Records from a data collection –
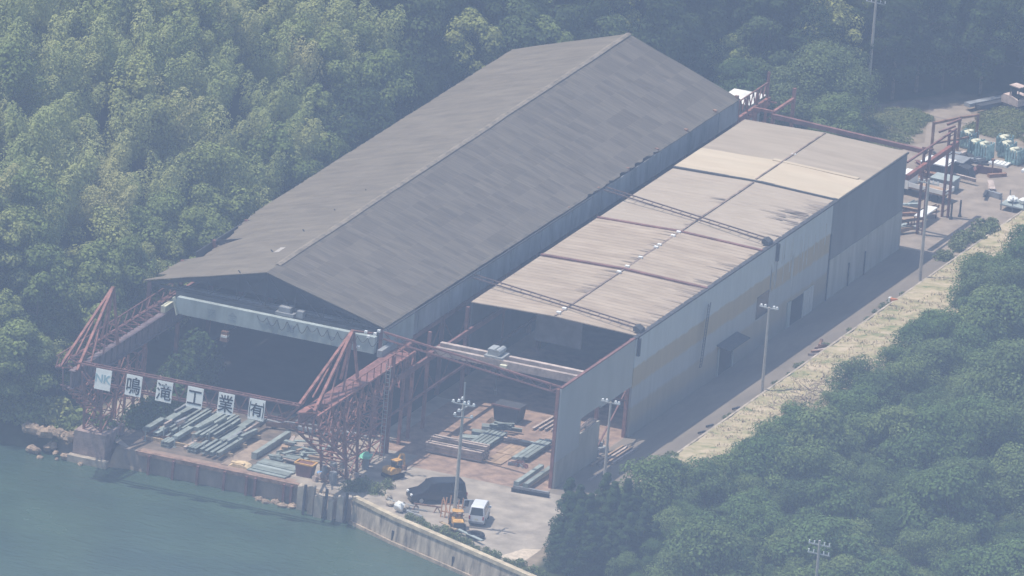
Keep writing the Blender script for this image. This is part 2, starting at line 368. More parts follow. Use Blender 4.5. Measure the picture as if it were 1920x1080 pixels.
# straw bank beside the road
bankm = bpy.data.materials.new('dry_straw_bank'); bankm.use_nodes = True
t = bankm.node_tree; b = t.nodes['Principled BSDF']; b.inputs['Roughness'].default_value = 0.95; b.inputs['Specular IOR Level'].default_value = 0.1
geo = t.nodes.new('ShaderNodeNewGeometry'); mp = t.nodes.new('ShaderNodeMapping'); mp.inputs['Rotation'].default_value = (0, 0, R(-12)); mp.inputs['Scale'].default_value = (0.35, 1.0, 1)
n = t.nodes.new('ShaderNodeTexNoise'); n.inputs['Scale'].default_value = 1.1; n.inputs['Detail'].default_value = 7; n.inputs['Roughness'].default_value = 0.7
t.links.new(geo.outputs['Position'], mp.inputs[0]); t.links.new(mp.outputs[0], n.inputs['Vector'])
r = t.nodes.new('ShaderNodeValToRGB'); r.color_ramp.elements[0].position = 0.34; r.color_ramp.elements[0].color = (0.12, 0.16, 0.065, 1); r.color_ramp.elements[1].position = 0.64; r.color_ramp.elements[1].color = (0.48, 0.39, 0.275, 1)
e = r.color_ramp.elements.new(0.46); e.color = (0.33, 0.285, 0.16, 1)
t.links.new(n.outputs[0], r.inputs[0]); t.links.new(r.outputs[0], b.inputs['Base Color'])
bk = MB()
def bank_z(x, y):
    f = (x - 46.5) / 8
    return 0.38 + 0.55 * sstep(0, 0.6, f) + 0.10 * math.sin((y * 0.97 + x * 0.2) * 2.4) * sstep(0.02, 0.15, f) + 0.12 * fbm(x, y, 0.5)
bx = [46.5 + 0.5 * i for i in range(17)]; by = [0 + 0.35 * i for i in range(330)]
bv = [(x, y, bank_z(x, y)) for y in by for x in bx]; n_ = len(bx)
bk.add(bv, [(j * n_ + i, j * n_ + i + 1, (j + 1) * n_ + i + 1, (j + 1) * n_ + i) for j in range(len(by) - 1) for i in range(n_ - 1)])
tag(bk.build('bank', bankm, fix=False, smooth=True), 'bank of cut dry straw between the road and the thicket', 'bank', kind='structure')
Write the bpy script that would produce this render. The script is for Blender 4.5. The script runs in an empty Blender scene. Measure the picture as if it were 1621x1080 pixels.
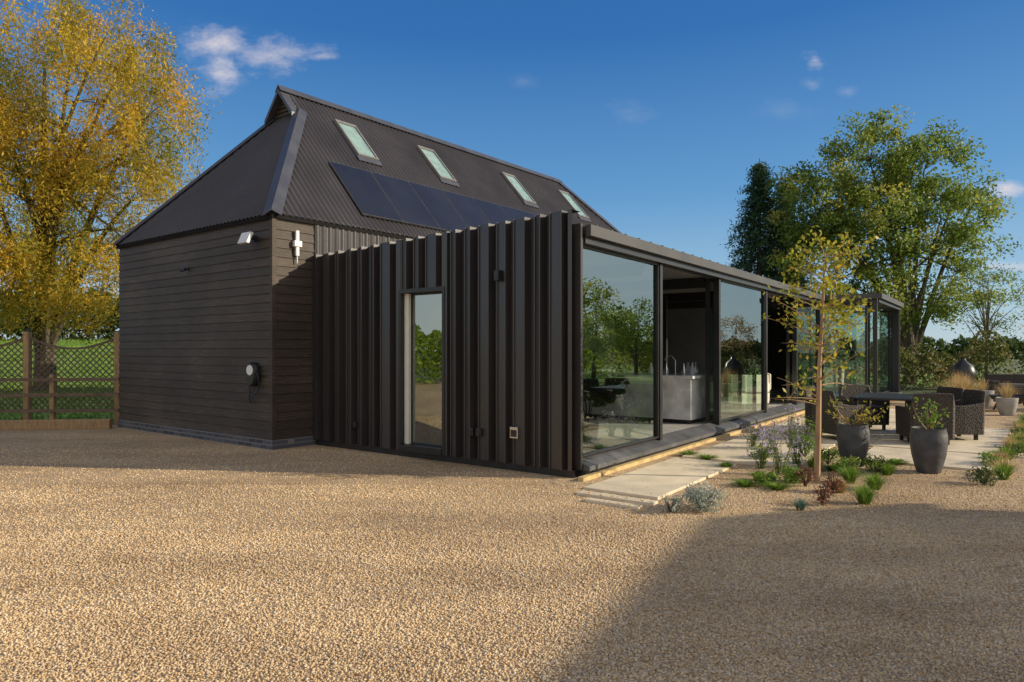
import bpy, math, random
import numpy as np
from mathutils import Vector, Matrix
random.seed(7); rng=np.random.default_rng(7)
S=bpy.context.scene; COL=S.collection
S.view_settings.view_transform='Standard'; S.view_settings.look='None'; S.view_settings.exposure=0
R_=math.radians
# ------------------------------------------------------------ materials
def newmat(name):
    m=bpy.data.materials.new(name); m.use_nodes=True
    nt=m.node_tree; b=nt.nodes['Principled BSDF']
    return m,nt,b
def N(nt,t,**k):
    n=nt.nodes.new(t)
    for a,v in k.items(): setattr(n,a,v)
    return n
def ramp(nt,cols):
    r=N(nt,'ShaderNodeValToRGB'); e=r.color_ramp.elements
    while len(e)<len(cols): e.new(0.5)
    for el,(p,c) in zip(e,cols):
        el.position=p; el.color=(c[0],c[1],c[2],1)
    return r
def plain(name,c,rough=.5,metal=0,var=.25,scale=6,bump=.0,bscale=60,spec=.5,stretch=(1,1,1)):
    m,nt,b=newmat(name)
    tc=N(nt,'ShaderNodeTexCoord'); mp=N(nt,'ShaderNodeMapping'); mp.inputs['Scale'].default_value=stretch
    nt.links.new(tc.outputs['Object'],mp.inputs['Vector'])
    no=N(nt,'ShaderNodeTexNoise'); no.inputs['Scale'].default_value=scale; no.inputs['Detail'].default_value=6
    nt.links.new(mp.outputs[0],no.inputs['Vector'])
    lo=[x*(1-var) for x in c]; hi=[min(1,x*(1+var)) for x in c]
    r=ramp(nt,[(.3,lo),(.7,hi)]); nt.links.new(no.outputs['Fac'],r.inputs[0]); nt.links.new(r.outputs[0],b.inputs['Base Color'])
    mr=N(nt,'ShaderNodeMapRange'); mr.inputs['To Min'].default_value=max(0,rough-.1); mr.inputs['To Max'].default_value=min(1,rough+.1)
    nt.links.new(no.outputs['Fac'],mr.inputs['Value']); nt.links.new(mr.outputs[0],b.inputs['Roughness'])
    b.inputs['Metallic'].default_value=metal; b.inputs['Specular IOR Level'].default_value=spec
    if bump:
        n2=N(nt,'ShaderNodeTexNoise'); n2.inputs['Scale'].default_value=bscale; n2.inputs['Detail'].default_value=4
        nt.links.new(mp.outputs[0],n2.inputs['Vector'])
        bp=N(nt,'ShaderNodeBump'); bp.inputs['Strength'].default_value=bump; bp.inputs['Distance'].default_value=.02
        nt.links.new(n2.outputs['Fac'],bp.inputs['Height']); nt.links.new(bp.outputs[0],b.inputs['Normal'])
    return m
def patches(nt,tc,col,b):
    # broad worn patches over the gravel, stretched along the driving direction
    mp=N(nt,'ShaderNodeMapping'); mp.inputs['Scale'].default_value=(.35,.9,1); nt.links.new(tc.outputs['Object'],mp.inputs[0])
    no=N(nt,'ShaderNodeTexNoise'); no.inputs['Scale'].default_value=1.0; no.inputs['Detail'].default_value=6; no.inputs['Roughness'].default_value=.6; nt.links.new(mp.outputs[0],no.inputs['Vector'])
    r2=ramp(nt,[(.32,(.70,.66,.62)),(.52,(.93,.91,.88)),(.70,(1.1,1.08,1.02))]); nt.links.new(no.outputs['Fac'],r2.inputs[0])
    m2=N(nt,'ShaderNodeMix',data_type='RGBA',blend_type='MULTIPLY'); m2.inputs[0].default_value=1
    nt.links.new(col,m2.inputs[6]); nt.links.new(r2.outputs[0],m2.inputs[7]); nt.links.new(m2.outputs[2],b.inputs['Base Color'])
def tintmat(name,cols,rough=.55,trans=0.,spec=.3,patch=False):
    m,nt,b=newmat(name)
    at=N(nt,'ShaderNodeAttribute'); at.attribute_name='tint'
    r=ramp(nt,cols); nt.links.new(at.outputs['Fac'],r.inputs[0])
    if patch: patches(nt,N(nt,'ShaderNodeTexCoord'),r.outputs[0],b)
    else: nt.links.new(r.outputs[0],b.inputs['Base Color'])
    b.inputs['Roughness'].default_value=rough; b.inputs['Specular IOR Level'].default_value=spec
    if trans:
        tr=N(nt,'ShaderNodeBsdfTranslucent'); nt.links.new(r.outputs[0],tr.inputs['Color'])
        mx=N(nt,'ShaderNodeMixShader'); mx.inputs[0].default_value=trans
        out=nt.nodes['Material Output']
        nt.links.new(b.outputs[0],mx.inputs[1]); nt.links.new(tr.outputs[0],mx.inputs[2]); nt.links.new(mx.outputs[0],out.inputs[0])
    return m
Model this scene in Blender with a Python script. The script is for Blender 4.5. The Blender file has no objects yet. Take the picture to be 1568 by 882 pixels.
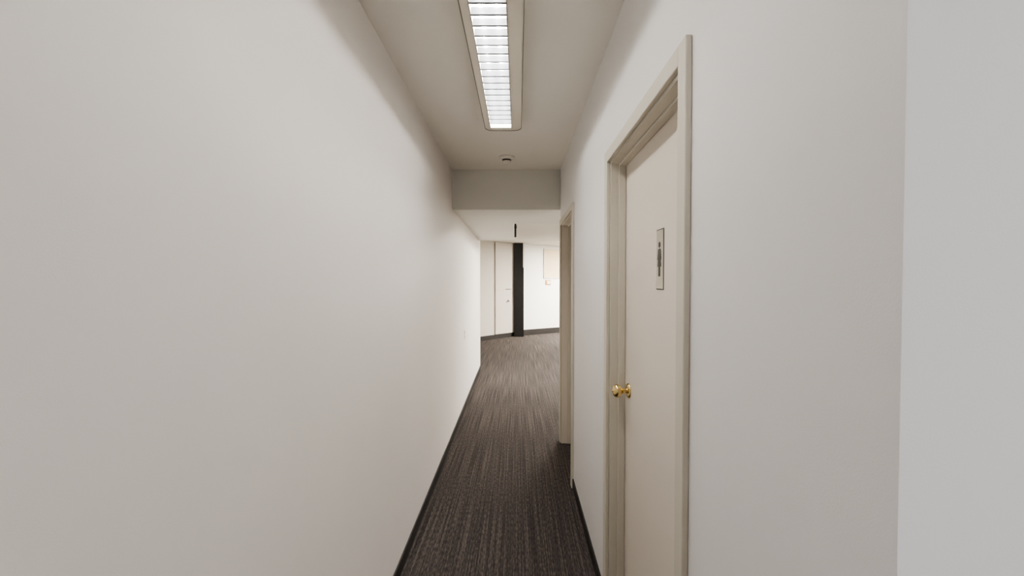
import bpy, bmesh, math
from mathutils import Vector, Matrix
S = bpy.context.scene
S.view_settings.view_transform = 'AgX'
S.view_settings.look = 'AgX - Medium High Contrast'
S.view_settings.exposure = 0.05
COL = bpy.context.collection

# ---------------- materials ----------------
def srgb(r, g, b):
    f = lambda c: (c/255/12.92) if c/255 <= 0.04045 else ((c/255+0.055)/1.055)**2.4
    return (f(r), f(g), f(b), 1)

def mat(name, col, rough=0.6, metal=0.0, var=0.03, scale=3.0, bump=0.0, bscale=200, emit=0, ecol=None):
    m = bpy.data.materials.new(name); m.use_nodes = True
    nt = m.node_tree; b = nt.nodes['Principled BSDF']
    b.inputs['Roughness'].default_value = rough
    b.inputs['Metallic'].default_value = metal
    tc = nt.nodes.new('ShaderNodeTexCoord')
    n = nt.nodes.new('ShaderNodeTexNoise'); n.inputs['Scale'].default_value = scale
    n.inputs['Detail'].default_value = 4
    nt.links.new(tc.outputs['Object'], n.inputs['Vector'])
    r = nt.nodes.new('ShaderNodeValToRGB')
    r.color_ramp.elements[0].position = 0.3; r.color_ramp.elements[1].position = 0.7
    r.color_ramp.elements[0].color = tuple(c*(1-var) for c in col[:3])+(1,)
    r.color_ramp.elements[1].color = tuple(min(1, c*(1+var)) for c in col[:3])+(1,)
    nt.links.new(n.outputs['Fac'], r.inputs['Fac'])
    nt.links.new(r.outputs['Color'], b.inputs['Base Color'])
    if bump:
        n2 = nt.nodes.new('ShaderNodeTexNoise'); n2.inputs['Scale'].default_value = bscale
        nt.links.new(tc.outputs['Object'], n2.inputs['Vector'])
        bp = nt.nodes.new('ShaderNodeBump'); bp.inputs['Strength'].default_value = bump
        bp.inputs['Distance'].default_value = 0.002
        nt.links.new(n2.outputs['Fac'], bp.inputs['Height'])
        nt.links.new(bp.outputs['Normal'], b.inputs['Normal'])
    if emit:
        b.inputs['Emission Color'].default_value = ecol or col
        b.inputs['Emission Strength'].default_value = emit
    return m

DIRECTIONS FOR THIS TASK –
Exactly reproduce the stretch that starts at the line containing "Model this scene" and ends at the line containing "return (f(r), f(g), f(b), 1)", both ends included; leave any pictures out.

FINISHED ANSWER –
Model this scene in Blender with a Python script. The script is for Blender 4.5. The Blender file has no objects yet. Take the picture to be 1568 by 882 pixels.
import bpy, bmesh, math
from mathutils import Vector, Matrix
S = bpy.context.scene
S.view_settings.view_transform = 'AgX'
S.view_settings.look = 'AgX - Medium High Contrast'
S.view_settings.exposure = 0.05
COL = bpy.context.collection

# ---------------- materials ----------------
def srgb(r, g, b):
    f = lambda c: (c/255/12.92) if c/255 <= 0.04045 else ((c/255+0.055)/1.055)**2.4
    return (f(r), f(g), f(b), 1)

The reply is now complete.